The wheat fields outside Seqalbia, near the Syrian city of Hama, should be golden and heavy with grain.
Instead, Maher Haddad's 40 dunums (10 acres) are dry and empty, barely yielding a third of their usual harvest.
This year was disastrous due to drought, said the 46-year-old farmer, reflecting on the land that cost him more to sow than it gave back.
His fields delivered only 190kg (418 lbs) of wheat per dunum - far below the 400-500kg he relies on in a normal year.
We haven't recovered what we spent on agriculture; we've lost money. I can't finance next year and I can't cover the cost of food and drink, Mr Haddad told the BBC.
With two teenage daughters to feed, he is now borrowing money from relatives to survive.
Mr Haddad's struggle is echoed across Syria, where the worst drought in 36 years has slashed wheat harvests by 40% and is pushing a country - where nearly 90% of the population already lives in poverty - to the brink of a wider food crisis.

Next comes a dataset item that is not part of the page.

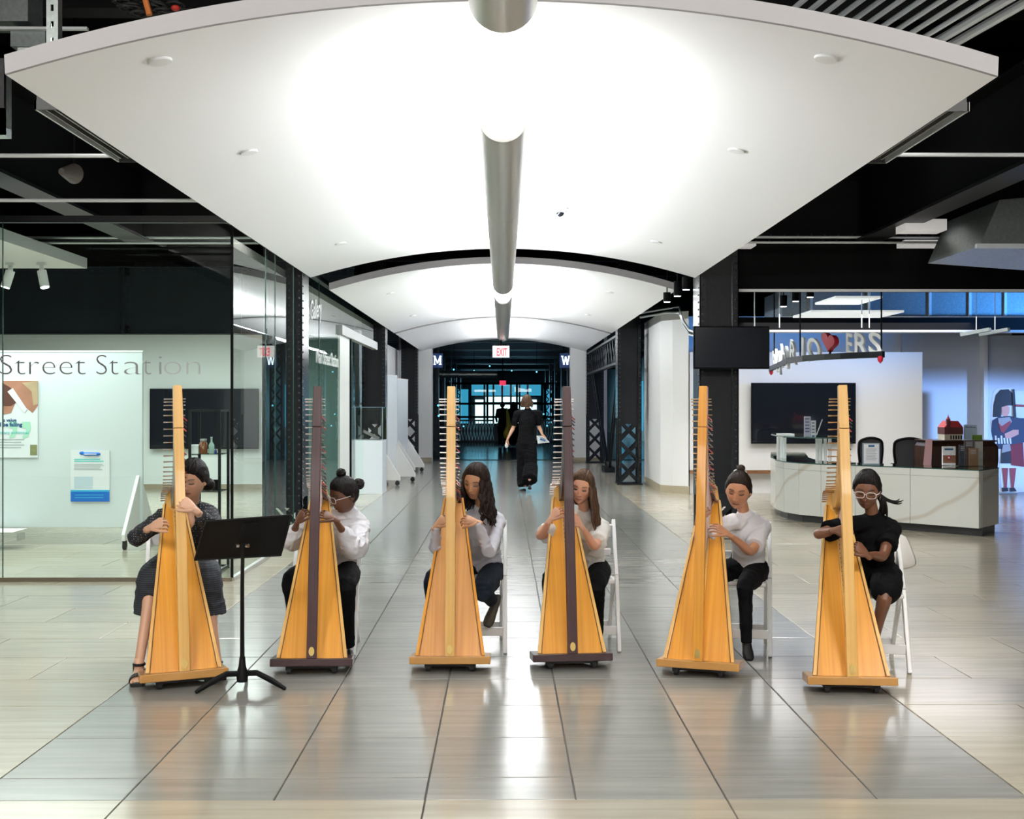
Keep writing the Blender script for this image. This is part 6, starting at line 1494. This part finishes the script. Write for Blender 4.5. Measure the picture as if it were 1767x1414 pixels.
# girl 5
th5, R5 = person(dict(label='girl with a white hair tie and gathered dark hair in a white tee', seed=5, scale=1.02, girth=.84, skin=SK5, lips=(.28, .11, .09), brow=(.015, .01, .008), eyes=.2,
    pelvis=J(1290, 975, 7.64), chest=J(1292, 925, 7.52), neck=J(1284, 888, 7.46), head=J(1274, 846, 7.38), head_rot=(14, 6, -20),
    sh=(J(1255, 905, 7.36), J(1318, 908, 7.56)), el=(J(1208, 930, 7.18), J(1296, 952, 7.26)), wr=(J(1204, 900, 7.06), J(1256, 922, 7.05)),
    hand=(dict(d=(.2, -.2, .8), n=(.6, .7, -.2), side=-1, curl=(40, 40, 30)), dict(d=(-.75, -.1, .45), n=(-.1, .7, -.6), side=1, curl=(20, 30, 25))),
    hip=(J(1270, 982, 7.60), J(1308, 985, 7.64)), knee=(J(1216, 1000, 7.36), J(1286, 1012, 7.22)), ankle=(J(1215, 1105, 7.4), J(1288, 1110, 7.18)),
    hair='hair_dark', hair_style=dict(shell=dict(th_=.010, front=.062, side=-.02, back=-.08, part=None, temple=.02), buns=[((.0, .045, .130), (.028, .03, .022))]),
    shirt=dict(mat='cloth_white', sleeve=.40, e=.012, se=.015, flare=.012, fold=.006, hem=-.03), pants=dict(mat='cloth_black', r=[.088, .075, .055, .052, .046, .036, .030]),
    feet=[dict(heel=V((J(1215, 0, 7.4).x, 7.4, 0)), toe=V((J(1215, 0, 7.2).x, 7.15, 0))), dict(heel=J(1286, 1106, 7.24), toe=J(1292, 1140, 7.10), L=.20, h=.055)]))
hc = J(1274, 846, 7.38); b = B(); b.tube([hc+R5@V((.034*math.cos(q), .03+.034*math.sin(q), .108)) for q in [2*PI*k/18 for k in range(19)]], .009, 8); b.build('hair_tie', M['cloth_tee'], th5, smooth=True)['label'] = 'white fabric hair tie'
# girl 6
th6, R6 = person(dict(label='girl in a black tee with clear glasses and a low ponytail behind the rightmost harp', seed=6, scale=.98, girth=.88, skin=SK6, lips=(.17, .06, .05), brow=(.012, .008, .006), eyes=.1, glasses=True,
    pelvis=J(1508, 984, 7.24), chest=J(1510, 930, 7.04), neck=J(1506, 892, 6.98), head=J(1496, 845, 6.90), head_rot=(15, 4, -22),
    sh=(J(1460, 908, 6.94), J(1540, 912, 7.04)), el=(J(1412, 922, 6.76), J(1523, 960, 6.84)), wr=(J(1440, 916, 6.66), J(1496, 958, 6.62)),
    hand=(dict(d=(.9, -.1, .05), n=(.2, .85, -.4), side=-1, curl=(30, 40, 30), L=.155), dict(d=(-.6, -.1, .55), n=(-.2, .8, -.4), side=1, curl=(50, 50, 30), L=.155)),
    hip=(J(1490, 991, 7.22), J(1530, 994, 7.24)), knee=(J(1456, 1008, 7.0), J(1528, 1025, 6.76)), ankle=(J(1460, 1135, 6.95), J(1500, 1140, 6.95)),
    hair='hair_black', hair_style=dict(shell=dict(th_=.012, front=.058, side=-.02, back=-.08, part=None, temple=.015), tails=[dict(n=16, spread=.035, r=.012, pts=[(.02, .10, -.02), (.11, .06, -.07), (.12, .07, -.12), (.115, .08, -.16)]), dict(n=6, spread=.02, r=.007, pts=[(.02, .10, -.02), (.13, .06, -.06), (.19, .05, -.08), (.22, .05, -.07)])]),
    shirt=dict(mat='cloth_black', sleeve=.34, e=.010, se=.016, flare=.012, fold=.005, hem=-.04), pants=dict(mat='cloth_black', name='shorts', len=.44, r=[.095, .09, .078, .07, .05, .04, .03], e=.012, fold=.007),
    feet=[dict(heel=V((J(1460, 0, 6.95).x, 6.95, 0)), toe=V((J(1460, 0, 6.75).x, 6.7, 0))), dict(heel=V((J(1500, 0, 6.95).x, 6.95, 0)), toe=V((J(1500, 0, 6.75).x, 6.7, 0)))]))
hc = J(1496, 845, 6.90); B().tube([hc+R6@V((.075, .012+.009*math.cos(q), -.050+.012*math.sin(q))) for q in [2*PI*k/14 for k in range(15)]], .0018, 6).build('earring', M['pin'], th6, smooth=True)
# V neckline skin of the woman
th1 = bpy.data.objects['person']
b = B(); b.col = SK1; ctr = J(328, 905, 6.83)
b.add([J(315, 880, 6.865), J(345, 880, 6.875), J(322, 930, 6.855), J(330, 900, 6.84)], [(0, 3, 1), (0, 2, 3), (3, 2, 1)])
# walking woman seen from behind
WY = 21.7
wp_ = lambda x, y, dy=0: J(x, y, WY+dy)
thw, Rw = person(dict(label='woman walking away down the corridor in a black top and wide black trousers', seed=9, scale=1.03, girth=1.08, skin=(.50, .27, .18), lips=(.3, .1, .1), brow=(.03, .02, .02), eyes=0,
    pelvis=wp_(908, 763), chest=wp_(910, 728), neck=wp_(911, 708), head=wp_(909, 694), head_rot=(0, 0, 155),
    sh=(wp_(930, 714), wp_(892, 714)), el=(wp_(930, 736, .05), wp_(886, 738)), wr=(wp_(936, 750, -.05), wp_(876, 758, -.1)),
    hand=(dict(d=(.5, 0, -.8), n=(-.5, -.5, 0), side=1, curl=(25, 30, 20), L=.17), dict(d=(-.3, 0, -.9), n=(.6, -.3, 0), side=-1, curl=(25, 30, 20), L=.17)),
    hip=(wp_(915, 765), wp_(902, 765)), knee=(wp_(916, 803, -.06), wp_(903, 803, .1)), ankle=(wp_(914, 828, -.35), wp_(906, 838, .0)),
    hair='hair_brown', hair_style=dict(shell=dict(th_=.022, front=.06, side=-.08, back=-.10, part=None, temple=0), locks=[dict(n=36, length=.14, az0=60, az1=300, seed=24, wav=.004, rad=.014, spread=.0, r0=.092)]),
    shirt=dict(mat='cloth_black', sleeve=.42, e=.016, se=.018, fold=.006, hem=-.04), pants=dict(mat='cloth_black', r=[.10, .10, .10, .10, .11, .115, .12], len=.97, fold=.010),
    feet=[dict(heel=wp_(914, 842, -.33), toe=wp_(914, 846, -.12), L=.23, label='black sandal lifted behind'), dict(heel=V((wp_(905, 0).x, WY, 0)), toe=V((wp_(898, 0).x, WY+.2, 0)), L=.23)]))
thp = thing('paper_bag', 'crumpled white paper held in the walking woman\'s right hand', 'paper', wp_(938, 758, -.06))
m = B(); m.add([wp_(926, 752, -.1), wp_(938, 755, -.14), wp_(948, 764, -.1), wp_(928, 766, -.1), wp_(926, 752, -.02), wp_(938, 753, 0.02), wp_(948, 763, -.02), wp_(928, 765, -.02)], [(0,1,2,3),(7,6,5,4),(0,4,5,1),(1,5,6,2),(2,6,7,3),(3,7,4,0)]); m.build('paper_sheet', M['paper'], thp)
m = B(); m.bar(wp_(932, 758, -.13), wp_(941, 761, -.15), .02, .03); m.build('dark_print', M['navy_print'], thp)
o = B().ball(wp_(874, 769, -.12), (.03, .03, .05), 10, 6).build('white_tissue', M['paper'], None, smooth=True); tag(o, 'small white tissue in the walking woman\'s left hand', 'tissue')
# two people far away in the dark hall
for (px, lb, sd) in ((867, 'dark-clothed person with short hair standing far off in the dark hall', 31), (886, 'person in a black dress with long dark hair far off in the dark hall', 32)):
    FY = 45.0; q = lambda x, z, dy=0: V((J(px+x, 0, FY).x, FY+dy, z))
    person(dict(label=lb, seed=sd, scale=1.02, girth=1.15, skin=(.3, .16, .11), lips=(.2, .1, .1), brow=(.02, .02, .02), eyes=0, coarse=True,
        pelvis=q(0, .92), chest=q(0, 1.27), neck=q(0, 1.44), head=q(0, 1.58), head_rot=(0, 0, 170), sh=(q(8, 1.38), q(-8, 1.38)), el=(q(11, 1.1), q(-11, 1.1)), wr=(q(9, .88, -.1), q(-9, .9, -.1)),
        hand=(dict(d=(0, 0, -1), n=(-1, 0, 0)), dict(d=(0, 0, -1), n=(1, 0, 0))), hip=(q(4, .9), q(-4, .9)), knee=(q(4, .5), q(-4, .5)), ankle=(q(4, .08), q(-4, .08)),
        hair='hair_black', hair_style=dict(shell=dict(th_=.02, front=.06, side=-.06, back=-.09, part=None, temple=0), locks=[dict(n=20, length=.22, az0=60, az1=300, seed=40, wav=.004, rad=.018, spread=.03, r0=.09)] if sd == 32 else []),
        shirt=dict(mat='cloth_black', sleeve=.9 if sd == 31 else .3, e=.02, fold=0), pants=dict(mat='cloth_black', r=[.11, .11, .11, .11, .11, .11, .11] if sd == 32 else [.1, .09, .07, .065, .06, .055, .05], fold=0),
        feet=[dict(heel=q(4, 0), toe=q(4, 0, .2)), dict(heel=q(-4, 0), toe=q(-4, 0, .2))]))
FY = 44.2; p0 = lambda x, y: J(x, y, FY); m = B()
m.tube([p0(874.5, 704), p0(876, 716), p0(878, 735), p0(875, 748), p0(874, 757)], [(.02, .02), (.06, .04), (.10, .07), (.14, .09), (.11, .07)], 12, side=(1, 0, 0)); o = m.build('yellow_gown', mat('yellow_cloth', (.62, .42, .02), .6, emit=(.5, .36, .02), es=.0), None, smooth=True); tag(o, 'tall folded yellow cloth standing between the two far people', 'cloth')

A report from the United Nations' Food and Agriculture Organization (FAO) estimates Syria will face a wheat shortfall of 2.73m tonnes this year, the equivalent of annual dietary needs for 16.25 million people.
Without more food aid or the ability to import wheat, Syria's hunger crisis is set to worsen dramatically, warned Piro Tomaso Perri, FAO's senior programme officer for Syria.
Food insecurity could reach unprecedented levels by late 2025 into mid-2026, he said, noting that more than 14 million Syrians - six in 10 people - are already struggling to eat enough. Of those, 9.1 million face acute hunger, including 1.3 million in severe conditions, while 5.5 million risk sliding into crisis without urgent intervention.
The same report showed rainfall has dropped by nearly 70%, crippling 75% of Syria's rain-fed farmland.
Wheat is a staple crop in Syria. It is the main ingredient for bread and pasta - two food staples that should be low cost foods to families. So with the lack of wheat supply, the cost goes up.
For 39-year-old widow Sanaa Mahamid, affording bread has become a massive struggle.
With six children between the ages of nine and 20, she relies on the wages of two sons, but their salaries are not enough to cover the family's basic expenses.
Sometimes we borrow money just to buy bread, she said.
Last year, a bag of bread cost Sanna 500 Syrian pounds ($4.1; £3; €3.5), but now it is 4,500 Syrian pounds. To feed her family, Sanaa needs two bags a day - an expense of 9,000 pounds, before accounting for any other food.
International agencies, like the UN World Food Programme (WFP), are rushing to step in alongside the government to provide bread subsidies for those at risk of facing severe food insecurity.
But aid officials warn that subsidies are only a temporary fix, and that the long-term stability of Syria depends on whether farmers can stay on their land and sustain production.
We're trying to keep people in the farming game, Marianne Ward, the WFP's country director for Syria, said.
But after more than a decade of war, Syria's agricultural sector was already battered by economic collapse, destroyed irrigation systems, and mined fields.
Dr Ali Aloush, the agriculture director for the Deir al-Zour region, Syria's breadbasket, said wheat fields needed to be irrigated four to six times per season, but that due to lack of rain, most farmers could not keep up.
The high price of fuel and power cuts meant water pumps were out of reach, and many growers were already burdened with debt.
Dr Aloush says a priority for his department and the transitional government in Damascus is putting money into irrigation projects - like solar powered drips - that will make water more accessible to farmers.
But projects like that take time and money - luxuries wheat farmers do not currently have.
So for millions of Syrians across the country, there is only one thing to do in the coming months: pray for rain.